The Pigeon Hole Principle

Suppose a musical group has 11 weeks to prepare for opening night, and
they intend to have at least one rehearsal each day.  However, they
decide not to schedule more than 12 rehearsals in any 7-day period,
to keep from getting burned out.  Prove that there exists a sequence
of successive days during which the band has exactly 21 rehearsals.

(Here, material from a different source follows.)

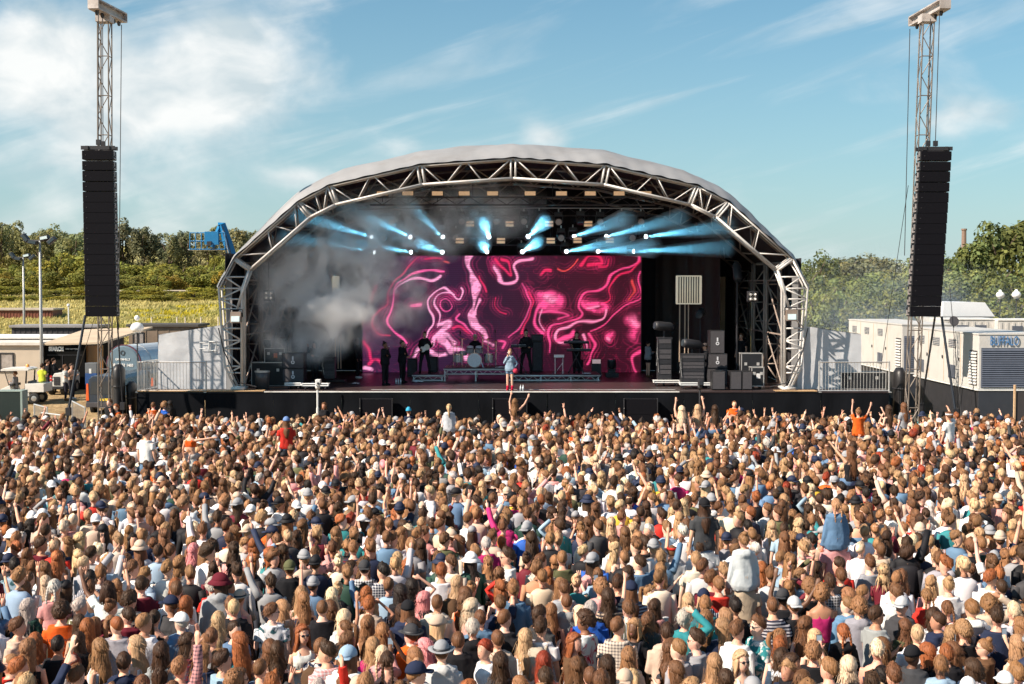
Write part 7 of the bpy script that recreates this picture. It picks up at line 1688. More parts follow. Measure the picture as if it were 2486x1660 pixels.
def line_array(label, top, bot, px_w, Y, n=16, gaps=4):
    """top, bot = centre of first and last cabinet fronts"""
    t = thing('line_array', label, 'line array', top, 'hanging line arrays of black loudspeakers')
    w, h = px_w, (top.z - bot.z) / (n - 1)
    M_side = mat('array_side_metal', (.30, .27, .26), .5, .3, var=.3, scale=8)
    for i in range(n):
        f = i / (n - 1); c = lerp(top, bot, f); tl = -.02; rot = Matrix.Rotation(tl, 3, 'X'); g = .055 if i in (0, 1, 3) else .006
        cab = part('cabinet', M_black, t, lambda b: b.box(c + Vector((0, .26, 0)), (w, .5, h - g), rot), bevel=.012)
        part('grille', M_grille, cab, lambda b: b.box(c + Vector((0, -.004, 0)), (w - .012, .016, h - g - .004), rot))
        for sg in (-1, 1):
            part('rigging_plate', M_side, cab, lambda b: (b.box(c + Vector((sg * (w / 2 + .018), .14, h * .18)), (.03, .10, h * .46), rot), b.box(c + Vector((sg * (w / 2 + .018), .36, -h * .1)), (.03, .10, h * .5), rot), b.box(c + Vector((sg * (w / 2 + .02), .25, -h * .3)), (.025, .3, .05), rot)))
            if sg < 0: part('pin', M_charc, cab, lambda b: b.box(c + Vector((sg * (w / 2 - .14), -.018, h * .0)), (.03, .012, .02), rot))
    part('top_frame', M_dark, t, lambda b: (b.box(top + Vector((0, .1, h * .72)), (w + .12, .08, .14)), b.box(top + Vector((0, .45, h * .72)), (w + .12, .08, .14)), b.box(top + Vector((-w * .35, .27, h * .72)), (.1, .5, .14)), b.box(top + Vector((w * .35, .27, h * .72)), (.1, .5, .14))))
    return t
def hoist(label, a, b_, hook=True):
    t = thing('hoist_chain', label, 'chain', b_, 'hoist chains and ropes on the towers')
    part('chain', M_dark, t, lambda b: b.tube(a, b_, .016, 5))
    if hook:
        part('hook', M_dark, t, lambda b: (b.box(b_ - Vector((0, 0, .08)), (.16, .12, .2)), b.path([b_ + Vector((.07 * math.sin(q), 0, -.30 + .09 * math.cos(q))) for q in [k * .6 for k in range(9)]], .028, 6)))
def strut(label, a, b_, r=.05):
    t = thing('guy_strut', label, 'strut', b_, 'raking struts bracing the towers')
    part('tube', mat('blue_black_steel', (.03, .035, .045), .4, .4), t, lambda b: b.tube(a, b_, r, 8))
    part('foot_plate', M_dark, t, lambda b: b.box(b_ + Vector((0, 0, .01)), (.4, .4, .06)))
    part('clamp', M_dark, t, lambda b: b.box(lerp(a, b_, .72), (.18, .18, .3)))
H_ = 10.6; ZT = CH + H_
Bm, Tm = Vector((Xa(252, 51.5), 51.5, 0)), Vector((Xa(264, 51.5), 51.5, ZT - .25))
tower(-1, 'tall lattice loudspeaker tower left of the stage, its beam rising behind the black array', Bm, Tm, Vector((Xa(237, 50.2), 50.2, ZT)), Vector((Xa(306, 52.9), 52.9, ZT)), ZT)
Br, Tr = Vector((Xa(2214, 51.5), 51.5, 0)), Vector((Xa(2241, 51.5), 51.5, ZT - .25))
tower(1, 'tall lattice loudspeaker tower at the right edge beside the generators', Br, Tr, Vector((Xa(2284, 50.2), 50.2, ZT)), Vector((Xa(2208, 53.6), 53.6, ZT)), ZT)
line_array('long black line array hanging left of the stage', Wp(236, 376, 49.9), Wp(244, 756, 49.9), 74 / 3200 * 49.9, 49.9)
line_array('long black line array hanging right of the stage', Wp(2273, 378, 49.9), Wp(2247, 756, 49.9), 74 / 3200 * 49.9, 49.9)
hoist('chain with hook left of the left mast', Wp(239, 24, 50.3), Wp(239, 340, 50.3)); hoist('slack rope right of the left mast', Wp(295, 60, 52.4), Wp(288, 800, 52.0), False); hoist('chain with hook close to the left mast', Wp(249, 40, 50.6), Wp(250, 344, 50.6))
hoist('rope on the outer left of the right mast', Wp(2209, 70, 53.2), Wp(2196, 620, 52.6), False); hoist('chain with big hook right of the right mast', Wp(2281, 30, 50.4), Wp(2271, 343, 50.4)); hoist('chain with small hook close to the right mast', Wp(2259, 45, 50.9), Wp(2253, 343, 50.9))
strut('dark raking strut from the left array down to the ground', Wp(207, 765, 50.2), Vector((Xa(146, 49.6), 49.6, .1))); strut('thin raking strut right of the left tower', Wp(284, 768, 51.8), Vector((Xa(300, 52.5), 52.5, .1)), .03)
strut('thick raking strut from the right array to the generator trailer', Wp(2286, 768, 50.2), Vector((Xa(2337, 49.2), 49.2, .1))); strut('thin raking strut left of the thick one at the right tower', Wp(2270, 768, 50.6), Vector((Xa(2228, 52.2), 52.2, .1)), .04)
def guy(label, a, b_):
    t = thing('guy_rope', label, 'rope', b_, 'thin guy ropes'); part('rope', M_dark, t, lambda b: b.tube(a, b_, .012, 4)); part('stake', M_steel, t, lambda b: b.tube(b_, b_ + Vector((0, 0, .3)), .02, 5))
guy('thin rope slanting from the left tower over the search cabin', Wp(230, 770, 51.0), Vector((Xa(150, 60), 60, .1))); guy('thin rope from the right mast slanting left past the canvas wing', Wp(2205, 450, 51.6), Vector((Xa(2120, 58), 58, .1))); guy('thin rope slanting right beyond the right array', Wp(2305, 690, 51.5), Vector((Xa(2345, 50), 50, .1)))

# ------------------------------------------------------------------ left compound
def wheel(parent, c, r, ax, w=.18):
    c = Vector(c); ax = Vector(ax)
    wh = part('wheel', M_dark, parent, lambda b: b.disc(c, ax, r * .55, 14, w * .9))
    part('tyre', mat('tyre_rubber', (.018, .018, .018), .85, var=.3), wh, lambda b: b.rings([[c + ax * dz + (basis(ax)[0] * math.cos(q) + basis(ax)[1] * math.sin(q)) * rr for q in [2 * math.pi * k / 20 for k in range(20)]] for rr, dz in ((r * .6, -w / 2), (r * .95, -w / 2), (r, -w * .3), (r, w * .3), (r * .95, w / 2), (r * .6, w / 2), (r * .6, -w / 2))], 0, False), smooth=True)
    for sg in (-1, 1): part('rim', mat('rim_metal', (.4, .39, .37), .35, .6), wh, lambda b: b.path([c + ax * sg * w * .46, c + ax * sg * w * .52], [r * .5, r * .18], 14))
M_cart = mat('off_white_paint', (.66, .64, .60), .35, var=.1, scale=2, dirt=.3)
def cart():
    Y = 65.0; x0, x1 = Xa(8, Y), Xa(115, Y); z = terr(x0, Y); L = x1 - x0
    t = thing('utility_cart', 'white open utility cart with canopy roof in the left compound', 'cart', ((x0 + x1) / 2, Y, z))
    ya, yb = Y - .6, Y + .6
    part('lower_body', M_cart, t, lambda b: b.prism([(x0 + .02, z + .35), (x0 + .05, z + .72), (x0 + .5, z + .92), (x0 + .62, z + .45), (x0 + 1.25, z + .42), (x0 + 1.3, z + .62), (x1 - .75, z + .62), (x1 - .72, z + .40), (x0 + 1.2, z + .26), (x0 + .7, z + .26)], 'y', ya, yb), bevel=.02)
    part('cargo_box', M_cart, t, lambda b: b.bx(x1 - .92, x1, ya - .02, yb + .02, z + .58, z + 1.0), bevel=.02)
    zr = Za(895, Y)
    part('roof', M_cart, t, lambda b: b.prism([(x0 + .05, zr - .03), (x0 + .2, zr + .06), (x1 - .9, zr + .09), (x1 - .7, zr + .02), (x1 - .75, zr - .06), (x0 + .1, zr - .08)], 'y', ya - .03, yb + .03), bevel=.02)
    for y in (ya + .03, yb - .03):
        for a, c in (((x0 + .45, z + .9), (x0 + .22, zr)), ((x1 - .95, z + .6), (x1 - .86, zr)), ((x0 + 1.28, z + .6), (x0 + 1.34, zr))): part('post', M_dark, t, lambda b: b.tube((a[0], y, a[1]), (c[0], y, c[1]), .022, 5))
    part('windscreen', mat('clear_screen', (.55, .6, .62), .1, alpha=.35), t, lambda b: b.add([(x0 + .45, ya, z + .92), (x0 + .45, yb, z + .92), (x0 + .22, yb, zr - .05), (x0 + .22, ya, zr - .05)], [(0, 1, 2, 3)]))
    st = part('seat', mat('grey_vinyl', (.10, .10, .10), .6), t, lambda b: (b.bx(x0 + 1.0, x0 + 1.4, ya + .08, yb - .08, z + .62, z + .72), b.bx(x0 + 1.34, x0 + 1.44, ya + .08, yb - .08, z + .72, z + 1.12)), bevel=.03)
    part('dashboard', M_dark, t, lambda b: b.bx(x0 + .46, x0 + .62, ya + .04, yb - .04, z + .86, z + .98), bevel=.02)
    part('beacon', mat('orange_lens', (.85, .35, .08), .3), t, lambda b: b.path([(x1 - 1.0, Y, zr + .08), (x1 - 1.0, Y, zr + .2), (x1 - 1.0, Y, zr + .23)], [.09, .085, .05], 10), smooth=True)
    for x in (x0 + .42, x1 - .5):
        for y in (ya + .06, yb - .06): wheel(t, (x, y, z + .27), .27, (0, 1, 0))
    return t
cart()
def cart_rear():
    Y = 68.0; x0, x1 = Xa(119, Y), Xa(152, Y); z = terr(x0, Y); zt = Za(906, Y)
    t = thing('utility_truck', 'white box-bodied utility truck seen from behind in the left compound', 'truck', ((x0 + x1) / 2, Y, z)); w = x1 - x0
    part('body', M_cart, t, lambda b: b.prism([(x0, z + .45), (x0, z + .95), (x0 + w * .12, zt - .25), (x0 + w * .35, zt), (x1 - w * .12, zt), (x1, zt - .15), (x1, z + .45)], 'y', Y, Y + 2.6), bevel=.03)
    part('rear_vent', M_dark, t, lambda b: b.bx(x0 + w * .30, x1 - w * .25, Y - .02, Y, zt - .62, zt - .18), bevel=.008)
    for k in range(4): part('vent_slat', M_charc, t, lambda b: b.bx(x0 + w * .32, x1 - w * .27, Y - .035, Y - .02, zt - .58 + k * .1, zt - .54 + k * .1))
    for dz in (.55, .72): part('tail_lamp', M_red, t, lambda b: b.disc((x0 + w * .1, Y - .015, z + dz + .25), (0, 1, 0), .07, 10, .03))
    part('number_plate', M_white_met, t, lambda b: b.bx(x0 + w * .42, x1 - w * .38, Y - .02, Y, z + .36, z + .46)); part('bumper', M_dark, t, lambda b: b.bx(x0 + .05, x1, Y - .04, Y + .3, z + .34, z + .46))
    for x in (x0 + .0, x1 - .08):
        for y in (Y + .35, Y + 2.1): wheel(t, (x, y, z + .34), .34, (1, 0, 0), .22)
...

This problem can be solved by a double application of the pigeonhole 
principle.  First, since the band has no more than 12 rehearsals
per week, they can't have more than 132 rehearsals in 11 weeks.  (To
see this, let x_k denote the number of games played in each of the 11 
consecutive weeks, and note that they cannot sum to greater than 132 
if they are each no greater than 12.)

Now let x_n denote the total number of rehearsals that have been held
after n days. Since the band rehearses at least once per day, we have

      1  <=  x_1  <  x_2  <  x_3  <  ...  <  x_77  <=  132

Also, we can add 21 to each of these numbers to give the sequence

    (x_1 + 21)  <  (x_2 + 21)  < ...  <  (x_77 + 21)  <=  153

There are 77 numbers x_n and 77 more numbers x_n + 21 for a total of
154 numbers, all in the range from 1 to 153.  Thus, at least two of
these 154 numbers must be equal.  But the x_n are all distinct, as
are the (x_n + 21), so any "overlap" must be between a number of the
form x_n and one of the form (x_m + 21), which implies 

                   x_n  =  x_m + 21

This proves that there are indices m,n such that exactly 21 rehearsals
were held during the sequence of consecutive days from day n+1 to
day m.